Creating a Win-Win Hiring Culture Starts with a Win-Win Hiring Strategy

Creating a Win-Win Hiring Culture Starts with a Win-Win Hiring Strategy

As part of the launch of the 4th edition of Hire with Your Head (Wiley, September 2021) we’ll be hosting a number of interactive webcasts where we work through active search projects using the principles of Performance-based Hiring as a foundation. We'll be demonstrating this idea at our next webcast with a focus on what recruiters need to do to connect with outstanding and diverse talent who are in high demand. The key to success here is to start with the right hiring strategy that maps to how these people look for new jobs.

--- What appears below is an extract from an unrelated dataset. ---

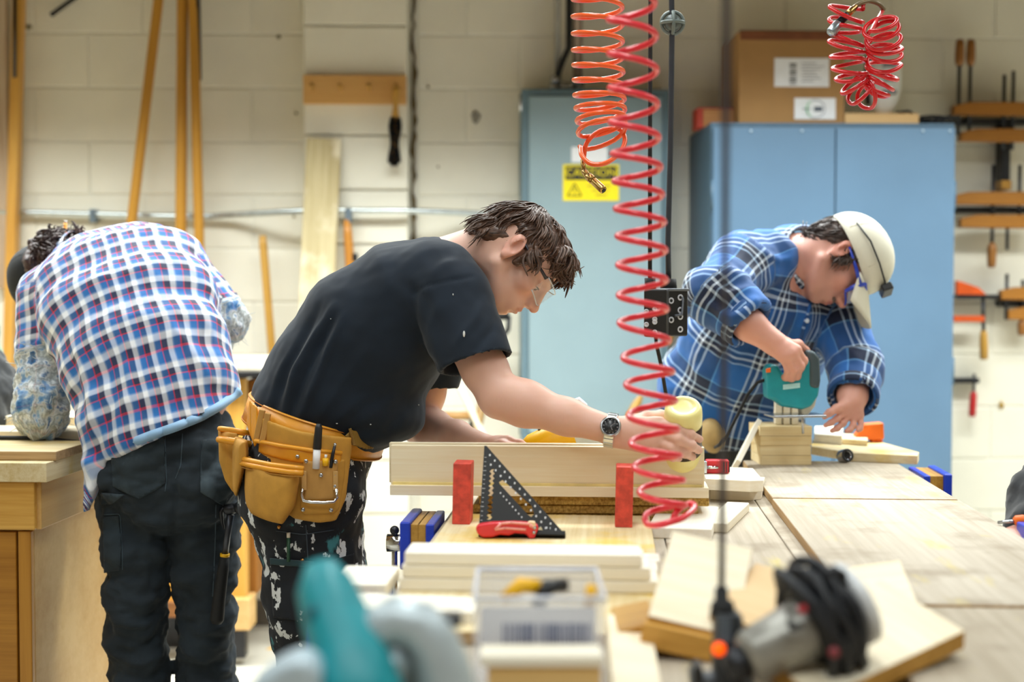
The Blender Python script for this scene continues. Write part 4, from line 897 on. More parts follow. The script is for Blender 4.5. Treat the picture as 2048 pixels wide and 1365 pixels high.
tag(mb.build('front_block', PLY, None, bevel=.003), 'ochre wooden block at the bottom before the clear bin', 'block')
mb = MB(); a = P(960, 1300, dw); b = P(1206, 1300, dw); z0 = P(975, 1335, dw).z; mb.box(((a.x+b.x)/2, dw+.022, z0+.006), (b.x-a.x, .047, .012))
tag(mb.build('front_board', PALE, None, bevel=.002), 'pale board lying on the ochre block at the bottom', 'board')
# ------------------------------------------------------------------ left bench
d0 = 3.0; c0 = P(73, 963, d0); sL = c0.dot(BS); tL = c0.dot(BT); za = c0.z; zl = P(73, 1060, d0).z; ztop = za+.045
o = thing('side_bench', BP(sL-.5, tL+.7, 0), 'ochre wooden bench the plaid-shirted worker leans on', 'workbench')
SIDE = wood('bench_side_ply', '#D3AE72', '#B98A42', .5, .4, grainy=.3); FRONTW = wood('bench_front_ply', '#BE862F', '#955F14', .4, .5)
rb(MB(), sL-1.3, sL-.012, tL+.012, tL+.78, .1, za-.002).build('cabinet_body', SIDE, o, bevel=.003)
rb(MB(), sL-1.28, sL-.05, tL+.04, tL+.75, 0, .1).build('plinth', DARKST, o)
rb(MB(), sL-1.3, sL, tL-.012, tL+.016, zl, za).build('front_apron', wood('apron_ply', '#D9A954', '#BD8630', .45), o, bevel=.004)
rb(MB(), sL-.012, sL+.01, tL, tL+.78, zl, za).build('side_apron', SIDE, o, bevel=.003)
rb(MB(), sL-1.25, sL-.045, tL-.004, tL+.013, .12, zl-.005).build('front_panel', FRONTW, o, bevel=.003)
rb(MB(), sL-.04, sL-.012, tL-.006, tL+.013, .1, zl-.003).build('corner_post', FRONTW, o, bevel=.003)
for k in range(6): rb(MB(), sL-1.3+.222*k, sL-1.3+.222*(k+1)-.002, tL-.02, tL+.80, za, ztop-.004).build('top_plank', wood('left_top', '#D6B57C', '#B58E4C', .6, .8, stain='#8E7040') if k == 0 else GLUEY, o, bevel=.002)
yb = ztop-.004
btop('worn yellow board end on the bench beside the plaid worker\'s arm', sL-.62, sL+.035, tL+.02, tL+.24, yb, .02, GLUEY, 'bench_board', 'board')
btop('long pale board under the plaid worker\'s hand', sL-.9, sL+.14, tL+.30, tL+.44, yb, .034, PB, 'pale_board', 'board', rot=1)
btop('pale board lying behind the plaid worker\'s forearm', sL-.7, sL+.12, tL+.62, tL+.78, yb, .04, PB, 'pale_board', 'board', rot=-2)
q = BP(sL-.1, tL+.2, yb+.026)
tag(MB().tube([BP(sL-.6, tL+.27, yb+.025), BP(sL-.3, tL+.22, yb+.027), BP(sL-.1, tL+.24, yb+.025), BP(sL+.05, tL+.27, yb+.008), BP(sL+.09, tL+.29, yb-.0), BP(sL+.10, tL+.3, yb-.2)], .005, 8).build('power_cable', RUBBER, None), 'black cord lying across the boards on the side bench', 'cord')
# ------------------------------------------------------------------ bench and lockers at the back wall, seen between the men
o = thing('back_bench', P(420, 1250, 4.95), 'ochre wooden bench at the back between the two left workers', 'workbench'); o.location.z = 0
def bxp(name, x0, y0, x1, y1, d, dep, mat, bev=.003): 
    a = P(x0, y0, d); b = P(x1, y1, d); return MB().box(((a.x+b.x)/2, d+dep/2, (a.z+b.z)/2), (b.x-a.x, dep, a.z-b.z)).build(name, mat, o, bevel=bev)
dB = 4.82
bxp('top_plank', 150, 744, 545, 756, dB-.05, .5, DARKST)
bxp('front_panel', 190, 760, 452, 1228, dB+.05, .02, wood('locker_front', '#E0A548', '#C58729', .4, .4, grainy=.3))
bxp('kick_board', 190, 1205, 452, 1236, dB+.03, .02, BROWNW)
bxp('post', 452, 758, 492, 1200, dB, .06, OCHRE)
bxp('post_foot', 446, 1200, 500, 1262, dB-.04, .12, wood('foot_wood', '#D9B279', '#BE9355', .5))
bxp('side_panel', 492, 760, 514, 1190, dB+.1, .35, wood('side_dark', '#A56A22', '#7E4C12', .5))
bxp('foot', 200, 1236, 452, 1318, dB+.25, .1, DARKST)
bxp('foot', 455, 1262, 490, 1318, dB, .06, DARKST)
bxp('iron_rail', 186, 1005, 199, 1310, dB-.6, .03, M('rail_red_brown', '#8A4A3C', .5, .2), .002)
bxp('rail_foot', 180, 1310, 206, 1392, dB-.6, .05, DARKST, .002)
tp = P(380, 744, dB-.05).z
o2 = MB(); a = P(440, 717, dB); b = P(530, 744, dB); o2.box(((a.x+b.x)/2, dB+.12, tp+(a.z-b.z)/2), (b.x-a.x, .16, a.z-b.z)); tag(o2.build('beam_offcut', PINE, None, bevel=.002), 'thick pine offcut lying on the back bench', 'offcut')
o2 = MB(); a = P(120, 700, dB); b = P(200, 744, dB); o2.box(((a.x+b.x)/2, dB+.12, tp+(a.z-b.z)/2), (b.x-a.x, .2, a.z-b.z)); tag(o2.build('wood_block', HANDLE, None, bevel=.002), 'wooden block on the back bench behind the plaid worker', 'block')
# small yellow marker on the floor
tag(MB().prism([(0, 0), (.06, .01), (.04, .08)], Pz(532, 1300, .0), Matrix.Identity(3), .002).build('floor_tape', YELLOW, None), 'scrap of yellow tape on the floor between the workers', 'tape')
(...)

Use Supply vs. Demand Analysis to Develop a Hiring Strategy

One aspect of the book is making the contention that companies shouldn't rely on the same core process to meet all of their hiring needs. This is shown in the infographic with the idea that there are three big hiring challenges companies face and each requires a different strategy and a different matching process. When it comes to hiring process design though this is the biggest point to consider:

You can't use a surplus of talent strategy designed to weed out the weak when a surplus of talent doesn't exist. In this case, you need to use a scarcity of talent strategy designed to attract the best. 

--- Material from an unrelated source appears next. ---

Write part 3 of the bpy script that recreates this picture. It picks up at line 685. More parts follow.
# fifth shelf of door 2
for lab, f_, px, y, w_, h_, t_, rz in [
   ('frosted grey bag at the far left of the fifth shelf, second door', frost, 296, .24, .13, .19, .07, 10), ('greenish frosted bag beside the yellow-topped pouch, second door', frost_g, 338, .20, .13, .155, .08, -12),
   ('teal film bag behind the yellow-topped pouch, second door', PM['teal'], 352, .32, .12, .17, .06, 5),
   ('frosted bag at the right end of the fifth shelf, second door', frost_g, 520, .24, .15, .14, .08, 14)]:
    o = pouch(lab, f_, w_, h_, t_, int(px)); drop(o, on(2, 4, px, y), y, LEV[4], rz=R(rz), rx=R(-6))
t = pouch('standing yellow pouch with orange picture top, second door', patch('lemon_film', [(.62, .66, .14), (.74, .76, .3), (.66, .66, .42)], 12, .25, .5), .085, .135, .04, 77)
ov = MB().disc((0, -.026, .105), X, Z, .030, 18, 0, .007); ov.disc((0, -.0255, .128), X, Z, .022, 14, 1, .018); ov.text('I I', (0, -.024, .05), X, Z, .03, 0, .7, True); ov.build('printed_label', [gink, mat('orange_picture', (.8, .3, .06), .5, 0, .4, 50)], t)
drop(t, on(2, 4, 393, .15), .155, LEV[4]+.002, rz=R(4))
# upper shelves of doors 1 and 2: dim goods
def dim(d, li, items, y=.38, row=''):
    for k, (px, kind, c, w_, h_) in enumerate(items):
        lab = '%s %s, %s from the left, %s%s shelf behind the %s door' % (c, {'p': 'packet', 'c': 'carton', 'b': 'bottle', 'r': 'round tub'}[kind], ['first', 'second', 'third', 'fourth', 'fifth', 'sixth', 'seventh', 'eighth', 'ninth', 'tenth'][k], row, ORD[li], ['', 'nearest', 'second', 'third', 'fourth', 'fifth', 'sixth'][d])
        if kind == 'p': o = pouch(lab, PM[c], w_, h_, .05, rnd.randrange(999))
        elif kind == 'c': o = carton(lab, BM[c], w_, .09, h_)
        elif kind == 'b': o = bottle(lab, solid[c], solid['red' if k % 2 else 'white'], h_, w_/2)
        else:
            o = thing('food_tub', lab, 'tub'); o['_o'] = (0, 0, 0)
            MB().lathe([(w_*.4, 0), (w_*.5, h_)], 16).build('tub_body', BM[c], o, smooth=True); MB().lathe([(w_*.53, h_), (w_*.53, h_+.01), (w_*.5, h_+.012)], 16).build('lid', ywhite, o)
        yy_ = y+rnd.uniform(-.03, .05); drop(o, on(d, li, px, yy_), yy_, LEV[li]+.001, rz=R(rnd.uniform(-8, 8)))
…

More important than the process itself is the need for a company to embrace the idea that hiring success shouldn’t be measured on the start date; instead it should be measured on the first-year anniversary date. This is called Win-Win Hiring. Demonstrating how this can be achieved on a consistent basis is the overriding purpose of this book.

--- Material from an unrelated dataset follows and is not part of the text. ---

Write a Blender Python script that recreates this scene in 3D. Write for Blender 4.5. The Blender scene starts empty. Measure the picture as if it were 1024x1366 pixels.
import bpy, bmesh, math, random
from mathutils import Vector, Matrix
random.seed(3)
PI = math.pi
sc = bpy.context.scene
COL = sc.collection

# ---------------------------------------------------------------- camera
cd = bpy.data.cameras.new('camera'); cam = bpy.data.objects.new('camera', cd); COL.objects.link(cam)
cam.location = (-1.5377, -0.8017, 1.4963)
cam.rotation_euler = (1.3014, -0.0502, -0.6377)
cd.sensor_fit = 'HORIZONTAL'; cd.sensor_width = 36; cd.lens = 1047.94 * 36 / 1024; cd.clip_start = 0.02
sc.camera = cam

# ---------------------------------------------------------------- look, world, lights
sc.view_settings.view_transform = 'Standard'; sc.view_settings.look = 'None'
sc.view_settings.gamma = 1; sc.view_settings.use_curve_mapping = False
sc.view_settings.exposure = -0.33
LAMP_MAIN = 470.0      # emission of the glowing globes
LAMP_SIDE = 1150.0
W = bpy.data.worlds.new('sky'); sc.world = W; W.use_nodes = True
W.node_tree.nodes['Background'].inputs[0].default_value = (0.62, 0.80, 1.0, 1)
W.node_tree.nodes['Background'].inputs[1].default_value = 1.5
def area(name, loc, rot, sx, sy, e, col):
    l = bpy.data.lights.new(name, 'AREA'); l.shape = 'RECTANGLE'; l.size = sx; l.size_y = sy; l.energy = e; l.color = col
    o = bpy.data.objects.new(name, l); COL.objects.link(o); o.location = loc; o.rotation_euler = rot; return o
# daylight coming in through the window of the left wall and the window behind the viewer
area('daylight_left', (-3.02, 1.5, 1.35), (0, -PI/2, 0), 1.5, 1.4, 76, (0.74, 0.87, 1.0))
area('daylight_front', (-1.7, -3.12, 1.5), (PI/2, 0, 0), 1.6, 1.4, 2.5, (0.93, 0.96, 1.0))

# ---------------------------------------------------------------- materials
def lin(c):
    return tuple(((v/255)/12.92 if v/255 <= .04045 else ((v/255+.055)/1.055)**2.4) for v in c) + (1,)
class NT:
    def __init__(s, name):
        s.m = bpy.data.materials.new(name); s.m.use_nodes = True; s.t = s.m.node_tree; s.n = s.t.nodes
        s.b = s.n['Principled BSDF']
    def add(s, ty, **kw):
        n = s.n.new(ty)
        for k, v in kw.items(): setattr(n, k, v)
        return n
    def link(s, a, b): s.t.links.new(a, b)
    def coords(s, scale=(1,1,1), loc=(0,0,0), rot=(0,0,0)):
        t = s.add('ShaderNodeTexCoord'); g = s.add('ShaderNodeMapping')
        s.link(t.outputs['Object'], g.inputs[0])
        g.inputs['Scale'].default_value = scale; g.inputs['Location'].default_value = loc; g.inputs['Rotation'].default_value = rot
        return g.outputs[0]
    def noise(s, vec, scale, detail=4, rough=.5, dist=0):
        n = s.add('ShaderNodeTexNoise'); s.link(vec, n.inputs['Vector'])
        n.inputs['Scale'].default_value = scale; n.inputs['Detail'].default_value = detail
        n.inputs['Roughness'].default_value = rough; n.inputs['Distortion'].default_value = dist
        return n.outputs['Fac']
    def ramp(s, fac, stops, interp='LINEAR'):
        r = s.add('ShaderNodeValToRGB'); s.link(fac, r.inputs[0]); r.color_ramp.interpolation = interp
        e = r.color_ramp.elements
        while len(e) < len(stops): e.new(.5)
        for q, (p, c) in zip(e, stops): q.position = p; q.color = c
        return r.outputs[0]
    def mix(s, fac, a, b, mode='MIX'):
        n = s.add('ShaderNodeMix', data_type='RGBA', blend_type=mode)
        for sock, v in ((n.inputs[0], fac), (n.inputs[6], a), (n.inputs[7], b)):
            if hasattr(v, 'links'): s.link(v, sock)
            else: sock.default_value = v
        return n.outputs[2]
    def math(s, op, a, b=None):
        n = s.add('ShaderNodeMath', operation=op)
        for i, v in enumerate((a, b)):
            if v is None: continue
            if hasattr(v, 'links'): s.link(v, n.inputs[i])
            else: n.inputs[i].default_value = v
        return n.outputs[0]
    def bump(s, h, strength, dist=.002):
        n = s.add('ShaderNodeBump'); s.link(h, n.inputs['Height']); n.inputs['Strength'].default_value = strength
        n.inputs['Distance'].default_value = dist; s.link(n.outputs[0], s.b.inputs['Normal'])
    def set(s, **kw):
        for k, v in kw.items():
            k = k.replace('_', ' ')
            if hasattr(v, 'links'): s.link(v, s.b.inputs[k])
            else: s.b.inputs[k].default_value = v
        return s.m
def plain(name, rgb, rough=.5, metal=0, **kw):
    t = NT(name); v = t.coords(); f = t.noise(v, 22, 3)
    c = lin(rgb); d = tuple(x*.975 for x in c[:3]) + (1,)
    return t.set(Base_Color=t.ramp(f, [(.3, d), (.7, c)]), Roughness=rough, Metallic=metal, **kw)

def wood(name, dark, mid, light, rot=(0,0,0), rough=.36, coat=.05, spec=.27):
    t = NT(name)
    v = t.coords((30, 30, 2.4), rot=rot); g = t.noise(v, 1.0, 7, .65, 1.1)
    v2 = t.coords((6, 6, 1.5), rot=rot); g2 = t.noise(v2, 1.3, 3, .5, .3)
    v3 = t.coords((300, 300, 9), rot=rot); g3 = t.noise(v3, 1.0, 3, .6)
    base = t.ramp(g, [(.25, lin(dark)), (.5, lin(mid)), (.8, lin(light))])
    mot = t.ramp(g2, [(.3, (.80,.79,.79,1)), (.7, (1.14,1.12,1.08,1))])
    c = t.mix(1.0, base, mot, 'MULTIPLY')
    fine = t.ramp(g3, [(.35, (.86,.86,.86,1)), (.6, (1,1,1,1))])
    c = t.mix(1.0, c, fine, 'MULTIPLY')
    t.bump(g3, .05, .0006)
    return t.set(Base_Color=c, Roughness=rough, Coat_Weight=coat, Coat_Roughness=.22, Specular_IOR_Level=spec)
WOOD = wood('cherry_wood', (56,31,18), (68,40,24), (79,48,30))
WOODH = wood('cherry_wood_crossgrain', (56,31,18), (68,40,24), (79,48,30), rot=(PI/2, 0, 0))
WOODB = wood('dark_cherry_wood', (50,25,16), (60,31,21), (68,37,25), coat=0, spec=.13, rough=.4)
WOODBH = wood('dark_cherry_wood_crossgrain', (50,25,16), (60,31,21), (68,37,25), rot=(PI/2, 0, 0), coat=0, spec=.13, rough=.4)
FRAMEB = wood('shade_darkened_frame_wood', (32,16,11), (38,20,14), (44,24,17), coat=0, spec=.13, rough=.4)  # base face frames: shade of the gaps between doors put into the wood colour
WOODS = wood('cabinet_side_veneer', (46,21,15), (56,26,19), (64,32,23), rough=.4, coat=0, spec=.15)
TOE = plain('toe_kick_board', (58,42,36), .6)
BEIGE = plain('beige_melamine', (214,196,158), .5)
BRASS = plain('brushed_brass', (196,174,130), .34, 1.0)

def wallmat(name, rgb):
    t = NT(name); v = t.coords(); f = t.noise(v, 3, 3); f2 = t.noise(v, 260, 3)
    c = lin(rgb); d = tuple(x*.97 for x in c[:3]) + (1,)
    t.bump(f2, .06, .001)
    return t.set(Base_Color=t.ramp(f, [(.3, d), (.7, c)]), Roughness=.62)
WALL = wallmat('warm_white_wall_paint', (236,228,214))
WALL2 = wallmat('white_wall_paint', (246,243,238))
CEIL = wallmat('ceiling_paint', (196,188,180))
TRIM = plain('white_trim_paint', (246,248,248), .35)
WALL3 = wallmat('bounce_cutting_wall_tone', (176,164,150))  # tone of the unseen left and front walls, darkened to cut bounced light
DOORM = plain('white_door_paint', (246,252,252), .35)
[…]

A positive Win-Win Hiring outcome after one year means the new employee is still fully satisfied with the role and his or her career progression, and the hiring manager still fully supports and endorses the person. In these situations both are glad an offer was made and accepted one year after working together. Achieving this important hiring outcome changes how the hiring process is designed, managed, and implemented, including how both the hiring manager and the candidate make their decisions to move forward in the process and make and accept offers. Getting all of these critical steps properly aligned starts with the right talent acquisition strategy.

This boils down to the overarching idea that you can’t use a surplus of talent strategy designed to weed out the weak when there isn’t a surplus of talent. In those situations where there is a scarcity of talent, you need to use a high touch and highly personalized process designed to attract the best. This is possible by spending more time with fewer people, as long as they’re the right people.

By moving the definition of hiring success to the first-year anniversary date from the start date, everything changes about how candidates are found and interviewed, how they’re recruited, how offers are negotiated, and how the person is managed and developed post-hire. This includes delivering on the promise after they’re hired.

Performance-based Hiring is different than traditional hiring practices. However, all of the ideas and the associated tactics described in this book have been validated by one of the top labor attorneys in the U.S. Achieving the results, though, does require some significant reengineering of the more traditional hiring processes used by most companies today. As mentioned above, these changes are both strategic and tactical, emphasizing more high touch and less high tech. The idea is that by spending more time with fewer prequalified candidates it is possible to improve quality of hire, increase assessment accuracy, reduce turnover, and increase job satisfaction, all while reducing cost-per-hire and time-to-fill. In the process it will allow hiring managers to spend more time making their strongest people better. And that's the biggest win of them all.